** BEGIN **

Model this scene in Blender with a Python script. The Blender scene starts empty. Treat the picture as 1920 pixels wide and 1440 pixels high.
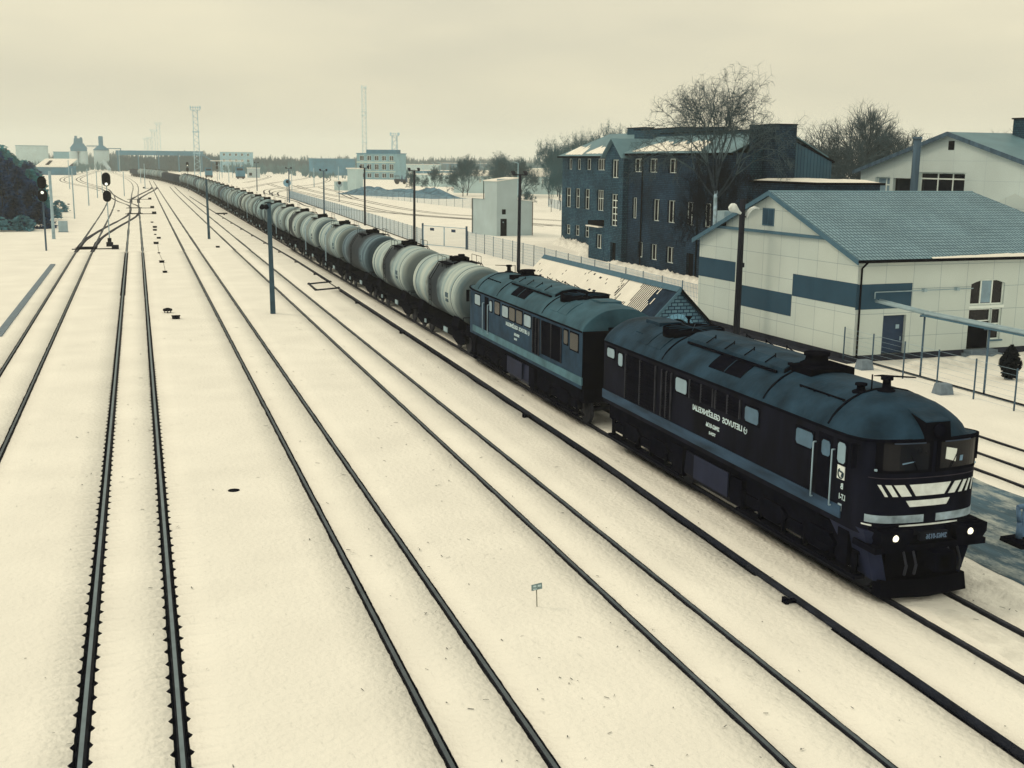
import bpy, bmesh, math, random
from mathutils import Vector, Matrix, noise
random.seed(7)
S = bpy.context.scene
COL = S.collection
rad = math.radians

# ------------------------------------------------------------------ camera
F_PX, CAM_H, Y_H, VX, ROLL = 2150.0, 9.47, 302.0, 249.2, 0.01
th = math.atan((720 - Y_H) / F_PX)
az = math.atan((960 - VX) / math.hypot(F_PX, 720 - Y_H))
Fv = Vector((math.sin(az) * math.cos(th), math.cos(az) * math.cos(th), -math.sin(th)))
Rv = Vector((math.cos(az), -math.sin(az), 0))
Uv = Rv.cross(Fv)
R2 = Rv * math.cos(ROLL) + Uv * math.sin(ROLL)
U2 = -Rv * math.sin(ROLL) + Uv * math.cos(ROLL)
cd = bpy.data.cameras.new('camera')
cam = bpy.data.objects.new('camera', cd)
COL.objects.link(cam)
cam.matrix_world = Matrix(((R2.x, U2.x, -Fv.x, 0), (R2.y, U2.y, -Fv.y, 0), (R2.z, U2.z, -Fv.z, CAM_H), (0, 0, 0, 1)))
cd.sensor_width = 36.0
cd.lens = 36.0 * F_PX / 1920
cd.clip_start = 0.1
cd.clip_end = 12000
S.camera = cam

# ------------------------------------------------------------------ sky, sun, exposure
S.view_settings.view_transform = 'Standard'
S.view_settings.look = 'None'
S.view_settings.exposure = 0.04
S.view_settings.gamma = 1.0
S.view_settings.use_curve_mapping = False
S.render.engine = 'CYCLES'
S.cycles.volume_bounces = 2
S.cycles.max_bounces = 8
SUN_EL, SUN_AZ = rad(42), math.atan2(-0.8, 0.6)      # azimuth measured from +Y towards +X
W = bpy.data.worlds.new('World')
S.world = W
W.use_nodes = True
nt = W.node_tree
bg = nt.nodes['Background']
sky = nt.nodes.new('ShaderNodeTexSky')
sky.sky_type = 'NISHITA'
sky.sun_disc = False
sky.sun_elevation = SUN_EL
sky.sun_rotation = SUN_AZ
sky.dust_density = 6
tc = nt.nodes.new('ShaderNodeTexCoord')
mp = nt.nodes.new('ShaderNodeMapping')
mp.inputs['Scale'].default_value = (1.0, 1.0, 4.5)
nt.links.new(tc.outputs['Generated'], mp.inputs['Vector'])
ns = nt.nodes.new('ShaderNodeTexNoise')
ns.inputs['Scale'].default_value = 3.0
ns.inputs['Detail'].default_value = 7
nt.links.new(mp.outputs['Vector'], ns.inputs['Vector'])
rp = nt.nodes.new('ShaderNodeValToRGB')
CL = 10.0   # the Background strength is 0.1
rp.color_ramp.elements[0].position = 0.36
rp.color_ramp.elements[0].color = (.655, .615, .468, 1)
rp.color_ramp.elements[1].position = 0.66
rp.color_ramp.elements[1].color = (.79, .728, .532, 1)
nt.links.new(ns.outputs['Fac'], rp.inputs['Fac'])
sc_ = nt.nodes.new('ShaderNodeVectorMath')
sc_.operation = 'SCALE'
sc_.inputs['Scale'].default_value = 10.4
nt.links.new(rp.outputs['Color'], sc_.inputs[0])
mx = nt.nodes.new('ShaderNodeMixRGB')
mx.inputs['Fac'].default_value = 0.93          # thick cloud over the sky
nt.links.new(sky.outputs['Color'], mx.inputs['Color1'])
sz_ = nt.nodes.new('ShaderNodeSeparateXYZ'); nt.links.new(tc.outputs['Generated'], sz_.inputs[0])
ev_ = nt.nodes.new('ShaderNodeMapRange'); ev_.inputs['From Min'].default_value = 0.0; ev_.inputs['From Max'].default_value = 0.22
ev_.inputs['To Min'].default_value = 0.95; ev_.inputs['To Max'].default_value = 1.14
nt.links.new(sz_.outputs['Z'], ev_.inputs['Value'])
s2_ = nt.nodes.new('ShaderNodeVectorMath'); s2_.operation = 'SCALE'
nt.links.new(sc_.outputs['Vector'], s2_.inputs[0]); nt.links.new(ev_.outputs['Result'], s2_.inputs['Scale'])
nt.links.new(s2_.outputs['Vector'], mx.inputs['Color2'])
nt.links.new(mx.outputs['Color'], bg.inputs['Color'])
bg.inputs['Strength'].default_value = 0.1
sd = bpy.data.lights.new('sun', 'SUN')
sd.energy = 0.8
sd.angle = rad(14)
sd.color = (1.0, 0.84, 0.58)
sun = bpy.data.objects.new('sun', sd)
COL.objects.link(sun)
dv = Vector((math.sin(SUN_AZ) * math.cos(SUN_EL), math.cos(SUN_AZ) * math.cos(SUN_EL), math.sin(SUN_EL)))
sun.rotation_euler = dv.to_track_quat('Z', 'Y').to_euler()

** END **

[Exercise] From the opening line of the listing above through the line bearing "rad = math.radians", repeat each line exactly. Drop every picture.

[Final answer]
Model this scene in Blender with a Python script. The Blender scene starts empty. Treat the picture as 1920 pixels wide and 1440 pixels high.
import bpy, bmesh, math, random
from mathutils import Vector, Matrix, noise
random.seed(7)
S = bpy.context.scene
COL = S.collection
rad = math.radians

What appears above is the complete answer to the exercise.